#### Brief:
Report how many lines contain the word "scene"; answer with the number only.

⟨

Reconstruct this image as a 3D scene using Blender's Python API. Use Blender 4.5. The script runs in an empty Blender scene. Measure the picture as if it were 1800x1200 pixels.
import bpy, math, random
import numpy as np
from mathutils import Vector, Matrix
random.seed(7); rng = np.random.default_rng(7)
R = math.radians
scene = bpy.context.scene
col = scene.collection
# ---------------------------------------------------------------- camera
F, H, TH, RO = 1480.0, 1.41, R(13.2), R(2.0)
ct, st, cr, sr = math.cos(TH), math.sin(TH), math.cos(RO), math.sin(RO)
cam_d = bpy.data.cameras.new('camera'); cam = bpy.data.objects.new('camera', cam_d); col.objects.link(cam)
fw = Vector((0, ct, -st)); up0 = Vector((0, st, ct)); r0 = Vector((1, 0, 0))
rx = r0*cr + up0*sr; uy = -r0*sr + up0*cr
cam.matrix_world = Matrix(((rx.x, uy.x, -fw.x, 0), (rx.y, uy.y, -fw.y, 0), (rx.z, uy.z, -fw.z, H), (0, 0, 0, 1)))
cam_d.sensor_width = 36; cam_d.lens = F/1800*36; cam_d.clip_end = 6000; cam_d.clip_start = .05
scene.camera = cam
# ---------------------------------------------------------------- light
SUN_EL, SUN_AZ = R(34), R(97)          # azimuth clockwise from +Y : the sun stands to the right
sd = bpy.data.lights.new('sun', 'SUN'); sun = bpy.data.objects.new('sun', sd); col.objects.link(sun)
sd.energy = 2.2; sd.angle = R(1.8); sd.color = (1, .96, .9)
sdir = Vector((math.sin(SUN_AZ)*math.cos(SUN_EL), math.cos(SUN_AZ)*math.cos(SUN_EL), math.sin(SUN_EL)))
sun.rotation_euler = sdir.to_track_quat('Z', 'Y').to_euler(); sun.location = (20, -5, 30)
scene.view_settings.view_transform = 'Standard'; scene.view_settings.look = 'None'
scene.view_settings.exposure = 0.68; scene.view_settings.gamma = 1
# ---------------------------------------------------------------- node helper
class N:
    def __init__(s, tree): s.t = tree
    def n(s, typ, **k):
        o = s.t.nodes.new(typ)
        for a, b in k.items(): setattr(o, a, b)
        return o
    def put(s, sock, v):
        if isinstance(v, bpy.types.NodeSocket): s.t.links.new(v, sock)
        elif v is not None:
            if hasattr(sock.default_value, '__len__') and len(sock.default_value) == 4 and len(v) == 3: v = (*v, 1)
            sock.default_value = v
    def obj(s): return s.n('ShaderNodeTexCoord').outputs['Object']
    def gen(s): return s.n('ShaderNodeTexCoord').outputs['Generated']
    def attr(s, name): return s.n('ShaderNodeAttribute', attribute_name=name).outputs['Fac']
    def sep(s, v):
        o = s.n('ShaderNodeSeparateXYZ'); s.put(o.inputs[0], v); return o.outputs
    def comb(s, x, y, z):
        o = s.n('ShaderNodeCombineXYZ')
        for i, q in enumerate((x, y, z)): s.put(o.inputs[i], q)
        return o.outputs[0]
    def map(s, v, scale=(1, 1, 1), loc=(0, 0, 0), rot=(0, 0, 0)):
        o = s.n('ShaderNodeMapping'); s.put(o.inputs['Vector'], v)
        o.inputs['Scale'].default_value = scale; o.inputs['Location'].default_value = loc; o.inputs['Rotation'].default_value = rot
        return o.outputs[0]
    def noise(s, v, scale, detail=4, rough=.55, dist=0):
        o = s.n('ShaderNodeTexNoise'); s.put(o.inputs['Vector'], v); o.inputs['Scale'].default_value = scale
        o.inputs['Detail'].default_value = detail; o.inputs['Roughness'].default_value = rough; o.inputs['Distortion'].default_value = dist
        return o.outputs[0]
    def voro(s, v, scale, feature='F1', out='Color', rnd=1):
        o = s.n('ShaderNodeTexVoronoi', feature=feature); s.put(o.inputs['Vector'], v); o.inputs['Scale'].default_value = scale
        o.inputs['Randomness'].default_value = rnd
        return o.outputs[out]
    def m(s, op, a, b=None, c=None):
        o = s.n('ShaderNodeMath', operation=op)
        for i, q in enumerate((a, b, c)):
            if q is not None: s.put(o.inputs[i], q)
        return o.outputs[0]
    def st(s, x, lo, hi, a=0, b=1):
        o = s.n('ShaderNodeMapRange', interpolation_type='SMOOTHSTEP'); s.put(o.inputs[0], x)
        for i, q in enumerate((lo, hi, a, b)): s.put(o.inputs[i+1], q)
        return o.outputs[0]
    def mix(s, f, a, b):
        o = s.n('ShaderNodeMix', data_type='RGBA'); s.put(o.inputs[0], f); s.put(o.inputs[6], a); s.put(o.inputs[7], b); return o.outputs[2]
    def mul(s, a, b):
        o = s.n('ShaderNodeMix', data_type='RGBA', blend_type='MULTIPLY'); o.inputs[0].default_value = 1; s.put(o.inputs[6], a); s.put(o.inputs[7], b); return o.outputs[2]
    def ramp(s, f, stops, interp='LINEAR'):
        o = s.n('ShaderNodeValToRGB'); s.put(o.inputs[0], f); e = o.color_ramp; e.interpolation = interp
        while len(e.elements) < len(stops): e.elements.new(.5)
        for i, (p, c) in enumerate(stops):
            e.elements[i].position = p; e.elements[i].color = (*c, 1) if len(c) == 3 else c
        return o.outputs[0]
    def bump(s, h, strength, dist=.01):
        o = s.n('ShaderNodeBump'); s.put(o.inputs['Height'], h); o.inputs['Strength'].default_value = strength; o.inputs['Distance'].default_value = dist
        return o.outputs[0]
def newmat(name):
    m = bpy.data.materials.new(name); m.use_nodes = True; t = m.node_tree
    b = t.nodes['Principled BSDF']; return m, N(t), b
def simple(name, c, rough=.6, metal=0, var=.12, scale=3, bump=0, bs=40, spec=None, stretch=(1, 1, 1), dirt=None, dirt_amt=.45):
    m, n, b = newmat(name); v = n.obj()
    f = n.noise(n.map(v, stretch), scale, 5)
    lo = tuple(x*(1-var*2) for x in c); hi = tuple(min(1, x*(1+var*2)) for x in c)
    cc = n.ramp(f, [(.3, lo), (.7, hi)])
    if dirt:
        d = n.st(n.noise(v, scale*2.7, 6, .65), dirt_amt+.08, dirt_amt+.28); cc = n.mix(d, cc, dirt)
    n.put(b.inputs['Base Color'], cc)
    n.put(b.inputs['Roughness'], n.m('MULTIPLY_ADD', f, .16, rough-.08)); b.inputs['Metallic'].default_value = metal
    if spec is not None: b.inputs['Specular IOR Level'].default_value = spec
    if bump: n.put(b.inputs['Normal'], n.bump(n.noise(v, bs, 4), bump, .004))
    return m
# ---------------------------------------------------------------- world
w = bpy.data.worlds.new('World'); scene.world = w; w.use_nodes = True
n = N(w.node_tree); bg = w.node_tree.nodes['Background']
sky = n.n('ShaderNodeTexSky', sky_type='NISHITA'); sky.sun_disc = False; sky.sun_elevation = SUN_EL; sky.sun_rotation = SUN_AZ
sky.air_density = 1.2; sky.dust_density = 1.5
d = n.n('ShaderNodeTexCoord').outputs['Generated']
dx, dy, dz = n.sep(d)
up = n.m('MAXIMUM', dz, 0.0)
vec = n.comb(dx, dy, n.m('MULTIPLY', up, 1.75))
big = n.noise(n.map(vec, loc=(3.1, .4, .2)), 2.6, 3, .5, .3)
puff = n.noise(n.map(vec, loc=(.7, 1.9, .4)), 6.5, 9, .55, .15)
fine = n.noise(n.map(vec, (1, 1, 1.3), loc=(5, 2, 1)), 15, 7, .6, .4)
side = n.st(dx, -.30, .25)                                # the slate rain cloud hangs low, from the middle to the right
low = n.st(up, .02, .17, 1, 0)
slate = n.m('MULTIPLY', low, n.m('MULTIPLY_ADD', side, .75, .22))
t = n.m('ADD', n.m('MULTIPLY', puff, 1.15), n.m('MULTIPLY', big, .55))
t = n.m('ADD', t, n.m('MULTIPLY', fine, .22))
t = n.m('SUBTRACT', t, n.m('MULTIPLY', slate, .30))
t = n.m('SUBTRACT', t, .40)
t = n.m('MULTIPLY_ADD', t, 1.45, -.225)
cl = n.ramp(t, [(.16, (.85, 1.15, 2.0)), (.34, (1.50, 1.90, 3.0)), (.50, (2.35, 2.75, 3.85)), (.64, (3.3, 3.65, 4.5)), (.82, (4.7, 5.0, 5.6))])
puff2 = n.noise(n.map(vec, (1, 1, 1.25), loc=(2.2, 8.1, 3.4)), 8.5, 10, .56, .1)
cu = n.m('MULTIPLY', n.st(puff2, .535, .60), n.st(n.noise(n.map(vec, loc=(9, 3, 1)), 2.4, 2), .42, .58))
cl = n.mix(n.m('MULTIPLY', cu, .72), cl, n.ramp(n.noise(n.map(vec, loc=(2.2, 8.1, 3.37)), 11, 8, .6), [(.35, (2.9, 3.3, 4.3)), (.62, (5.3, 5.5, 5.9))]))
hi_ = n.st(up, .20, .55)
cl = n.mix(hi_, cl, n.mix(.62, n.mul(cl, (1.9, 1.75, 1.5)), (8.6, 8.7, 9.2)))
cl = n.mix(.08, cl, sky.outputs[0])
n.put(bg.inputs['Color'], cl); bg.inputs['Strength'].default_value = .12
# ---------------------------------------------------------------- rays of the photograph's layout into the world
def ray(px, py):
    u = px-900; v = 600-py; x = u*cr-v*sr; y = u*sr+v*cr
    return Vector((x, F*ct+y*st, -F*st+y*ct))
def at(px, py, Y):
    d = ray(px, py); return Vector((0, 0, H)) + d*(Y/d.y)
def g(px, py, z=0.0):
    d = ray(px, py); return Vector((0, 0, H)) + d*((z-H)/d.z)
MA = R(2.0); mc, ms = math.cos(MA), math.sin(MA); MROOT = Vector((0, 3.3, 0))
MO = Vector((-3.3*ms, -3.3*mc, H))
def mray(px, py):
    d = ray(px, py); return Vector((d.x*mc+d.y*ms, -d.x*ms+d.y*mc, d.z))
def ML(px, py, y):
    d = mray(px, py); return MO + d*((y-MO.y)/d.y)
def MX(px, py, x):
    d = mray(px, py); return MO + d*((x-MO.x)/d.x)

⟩

#### Task solution:
7